Being able to draw on a diversity of “perfect” microclimates throughout the state lends texture to wineries’ offerings. Within the Columbia Valley, winemakers can tap grapes that produce balanced expressions of particular varieties, or delve into particular viticultural areas and vineyards to draw out specific terroir.
Precept’s purchase of Skyfall is a case in point: It will provide fruit for the reserve tier of wines at Waterbrook Winery in Walla Walla, but contribute something of its own location that Waterbrook has been seeking.

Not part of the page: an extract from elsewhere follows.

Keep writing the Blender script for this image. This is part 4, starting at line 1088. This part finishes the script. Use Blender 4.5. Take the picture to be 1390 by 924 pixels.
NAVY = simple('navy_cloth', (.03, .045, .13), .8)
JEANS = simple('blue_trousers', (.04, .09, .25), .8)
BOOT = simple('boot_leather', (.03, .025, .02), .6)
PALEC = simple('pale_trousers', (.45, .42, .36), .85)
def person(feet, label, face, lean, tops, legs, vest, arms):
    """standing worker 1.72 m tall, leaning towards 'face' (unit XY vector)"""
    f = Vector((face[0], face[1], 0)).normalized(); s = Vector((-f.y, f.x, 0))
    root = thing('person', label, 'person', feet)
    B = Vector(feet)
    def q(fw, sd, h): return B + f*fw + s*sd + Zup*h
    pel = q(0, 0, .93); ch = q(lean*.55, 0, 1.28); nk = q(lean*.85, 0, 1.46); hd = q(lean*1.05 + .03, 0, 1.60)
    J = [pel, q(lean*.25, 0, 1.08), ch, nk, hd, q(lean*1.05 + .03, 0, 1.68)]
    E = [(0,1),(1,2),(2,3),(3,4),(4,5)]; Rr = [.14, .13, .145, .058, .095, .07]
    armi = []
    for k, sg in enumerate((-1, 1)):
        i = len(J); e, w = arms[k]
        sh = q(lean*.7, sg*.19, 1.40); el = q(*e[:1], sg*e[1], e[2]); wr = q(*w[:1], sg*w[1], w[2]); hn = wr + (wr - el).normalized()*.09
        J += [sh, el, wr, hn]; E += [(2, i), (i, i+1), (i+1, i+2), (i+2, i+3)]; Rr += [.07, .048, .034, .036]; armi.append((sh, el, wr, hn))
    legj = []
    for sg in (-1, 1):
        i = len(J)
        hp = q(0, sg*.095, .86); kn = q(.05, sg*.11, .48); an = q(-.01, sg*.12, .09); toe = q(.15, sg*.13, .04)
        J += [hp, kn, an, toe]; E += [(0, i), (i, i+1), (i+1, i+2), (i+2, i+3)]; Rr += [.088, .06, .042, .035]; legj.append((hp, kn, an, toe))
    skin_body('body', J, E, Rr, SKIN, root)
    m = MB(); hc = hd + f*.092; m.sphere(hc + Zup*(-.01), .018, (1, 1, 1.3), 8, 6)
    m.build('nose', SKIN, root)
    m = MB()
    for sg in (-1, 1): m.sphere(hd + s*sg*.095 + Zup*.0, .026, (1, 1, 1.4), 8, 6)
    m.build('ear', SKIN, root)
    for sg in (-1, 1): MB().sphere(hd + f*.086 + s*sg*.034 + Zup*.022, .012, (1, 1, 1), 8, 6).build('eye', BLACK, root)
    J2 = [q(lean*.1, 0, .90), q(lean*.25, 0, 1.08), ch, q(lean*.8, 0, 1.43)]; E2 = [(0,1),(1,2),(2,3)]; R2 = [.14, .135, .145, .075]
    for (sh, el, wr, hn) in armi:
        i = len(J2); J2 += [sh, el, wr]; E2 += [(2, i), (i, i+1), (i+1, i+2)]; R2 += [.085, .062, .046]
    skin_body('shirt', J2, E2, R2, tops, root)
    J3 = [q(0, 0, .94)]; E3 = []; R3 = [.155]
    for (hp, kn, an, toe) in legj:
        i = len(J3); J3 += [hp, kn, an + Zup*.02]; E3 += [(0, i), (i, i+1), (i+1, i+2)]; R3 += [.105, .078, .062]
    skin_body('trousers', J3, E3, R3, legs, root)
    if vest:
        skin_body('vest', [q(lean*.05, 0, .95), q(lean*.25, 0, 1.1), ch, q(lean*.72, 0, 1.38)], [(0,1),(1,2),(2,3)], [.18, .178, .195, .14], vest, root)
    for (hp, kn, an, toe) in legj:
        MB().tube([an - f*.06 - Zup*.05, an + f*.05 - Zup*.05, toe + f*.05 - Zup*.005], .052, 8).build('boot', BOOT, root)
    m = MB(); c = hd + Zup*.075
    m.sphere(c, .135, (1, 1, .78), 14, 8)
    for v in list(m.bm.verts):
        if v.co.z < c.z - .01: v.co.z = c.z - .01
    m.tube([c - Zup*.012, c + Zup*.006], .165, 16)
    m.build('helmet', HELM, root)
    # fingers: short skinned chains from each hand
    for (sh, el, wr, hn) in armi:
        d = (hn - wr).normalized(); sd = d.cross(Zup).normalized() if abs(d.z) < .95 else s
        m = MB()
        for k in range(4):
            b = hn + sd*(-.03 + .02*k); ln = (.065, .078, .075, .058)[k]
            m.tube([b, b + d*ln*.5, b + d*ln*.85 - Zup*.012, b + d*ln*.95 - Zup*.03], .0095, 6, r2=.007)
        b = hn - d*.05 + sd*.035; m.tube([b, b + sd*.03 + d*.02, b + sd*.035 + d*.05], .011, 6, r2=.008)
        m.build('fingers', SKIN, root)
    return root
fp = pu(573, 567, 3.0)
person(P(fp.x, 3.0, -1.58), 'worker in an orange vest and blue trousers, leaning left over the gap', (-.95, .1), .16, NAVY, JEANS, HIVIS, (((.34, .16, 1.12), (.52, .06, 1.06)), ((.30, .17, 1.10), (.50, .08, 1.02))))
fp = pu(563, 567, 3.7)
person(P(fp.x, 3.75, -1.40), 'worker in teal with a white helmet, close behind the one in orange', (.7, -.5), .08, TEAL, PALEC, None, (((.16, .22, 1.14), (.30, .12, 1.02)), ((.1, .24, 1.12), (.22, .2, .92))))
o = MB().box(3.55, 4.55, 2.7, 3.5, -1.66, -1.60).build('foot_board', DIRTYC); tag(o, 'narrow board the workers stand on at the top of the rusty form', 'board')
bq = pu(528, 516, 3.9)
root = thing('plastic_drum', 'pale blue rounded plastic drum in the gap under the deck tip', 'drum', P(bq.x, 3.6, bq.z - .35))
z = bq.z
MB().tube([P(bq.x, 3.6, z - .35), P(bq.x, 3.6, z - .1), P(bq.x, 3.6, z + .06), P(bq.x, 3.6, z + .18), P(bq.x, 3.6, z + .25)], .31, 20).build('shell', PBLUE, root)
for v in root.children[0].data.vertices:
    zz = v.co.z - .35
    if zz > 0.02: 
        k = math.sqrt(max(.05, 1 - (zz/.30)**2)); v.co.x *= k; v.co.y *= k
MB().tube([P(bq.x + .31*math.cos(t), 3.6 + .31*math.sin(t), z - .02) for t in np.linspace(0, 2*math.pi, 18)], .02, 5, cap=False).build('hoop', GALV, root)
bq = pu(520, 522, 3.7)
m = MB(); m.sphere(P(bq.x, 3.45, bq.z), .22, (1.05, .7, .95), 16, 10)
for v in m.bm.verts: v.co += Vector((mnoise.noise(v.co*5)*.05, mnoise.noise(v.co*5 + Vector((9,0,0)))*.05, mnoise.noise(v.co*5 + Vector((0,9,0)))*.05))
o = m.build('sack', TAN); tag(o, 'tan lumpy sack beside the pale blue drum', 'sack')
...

David Minick, vice president of vineyard operations for Precept, said the acquisition of Skyfall gives the winery access to a wind-swept site yielding Cabernet Sauvignon, Merlot and Syrah with thicker skins and berries with slightly higher acid levels than from other properties.
“It’s a nice, really warm site (with) lots of down-draft-type winds,” he told Wines & Vines. “But it’s also still the Yakima Valley, so it has the cool, crisp nights so it retains acidity, has some good fruit flavors, but some really nice tannins.”
Steve Warner, president and CEO of the Washington Wine Commission, said the flexibility is something that serves the industry well.
“We would have difficulty working under French regulations and guidelines because we just have so much freedom of creativity,” he said. “(Winemakers) value the availability of a broad range of fruit so they have more to choose from when they’re making their style of wine, or putting their personality into the wine.”